Tuhan Yesus menggunakan angka-angka matematis: “tujuh puluh kali tujuh kali”. Rujukan pertama adalah pada hukuman yang akan diterima oleh Lamekh atas segala perbuatan dosanya. Dikatakan: “Sebab jika Kain harus dibalaskan tujuh kali lipat, maka Lamekh tujuh puluh tujuh kali lipat” (Kej 4:24). Tetapi Tuhan Yesus juga mau mengingatkan kembali para murid-Nya akan angka: 70 x7 = 490, angka 490 dapat dikaitkan dengan tahun-tahun penderitaan anak-anak Israel di Mesir, di mana mereka mengalami penderitaan selama 430-440 tahun.
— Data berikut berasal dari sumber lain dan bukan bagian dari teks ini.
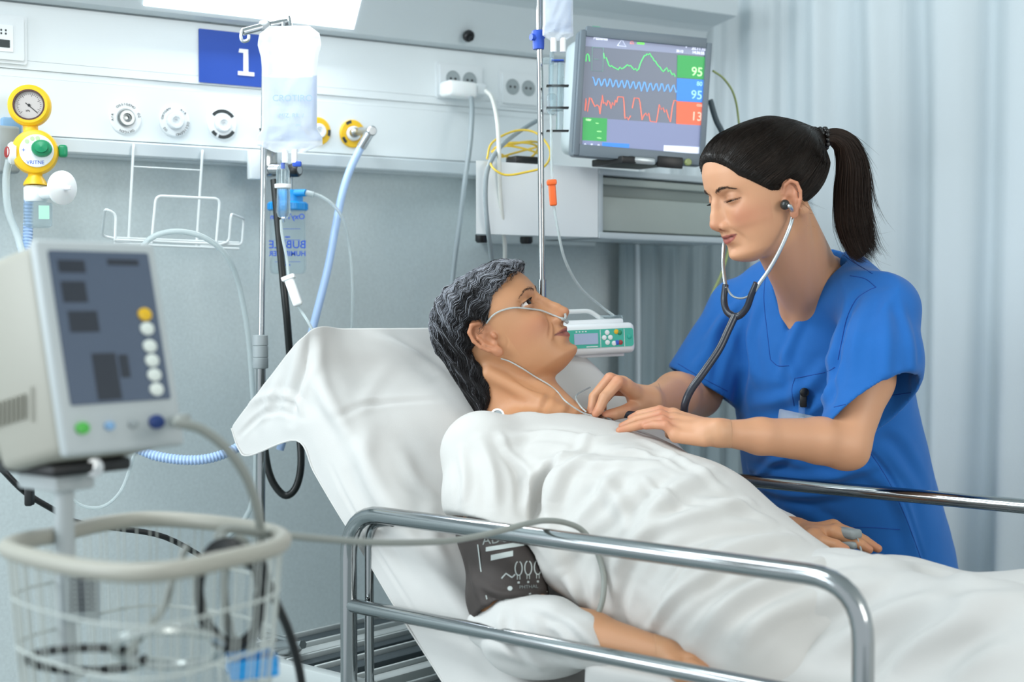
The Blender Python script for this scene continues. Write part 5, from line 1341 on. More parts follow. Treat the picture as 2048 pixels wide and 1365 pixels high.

Artinya bagi kita adalah dalam situasi menderita sebagai budak bertahun-tahun sekalipun, harus selalu ada keberanian untuk mengampuni orang yang memperbudak diri kita. Orang menyakiti kita, kita berani mengampuninya dengan sepenuh hati karena Tuhan sendiri lebih dahulu melakukannya.

Apa yang harus kita lakukan?

St. Paulus dalam bacaan kedua mengatakan “entah hidup entah mati, kita tetap milik Tuhan”. Benar, kita memang tidak hidup untuk diri kita sendiri. Tiada ada seorang yang mati untuk dirinya sendiri. Kita memang hidup bagi Tuhan, mati pun bagi Tuhan. Perkataan Paulus ini memiliki pengaruh bagi hidup kita. Kalau kita percaya bahwa hidup atau mati kita adalah milik Tuhan maka kita harus berusaha supaya menjadi serupa dengan Tuhan dalam segala hal. Salah satunya adalah kemampuan untuk mengampuni. Tuhan mengampuni orang yang melakukan dosa besar dan kecil, tanpa menghitung pengampunannya, demikian kita juga berani untuk mengampuni semua orang tanpa perhitungan apa pun. Kita harus merasa malu ketika percaya bahwa hidup dan mati kita adalah milik Tuhan, tetapi kita sendiri tidak serupa dengan Tuhan.

Pengampunan itu membebaskan kita ketika kita melakukannya dengan sepenuh hati. Kita memulai dari diri kita. Diri kita adalah musuh utama yang harus kita taklukan. Maka kita harus mampu mengampuni diri kita tanpa batas apa pun. Dengan demikian kita akan mengampuni sesama tanpa batas sebagaimana pengalaman pengampunan yang Tuhan berikan kepada kita dan kita terapkan dalam diri kita. Dalam nama Tuhan kita pasti bisa mengampuni. Mari kita mengulangi doa ini: “Ampunilah kesalahan kami, seperti kami pun mengampuni yang bersalah kepada kami.”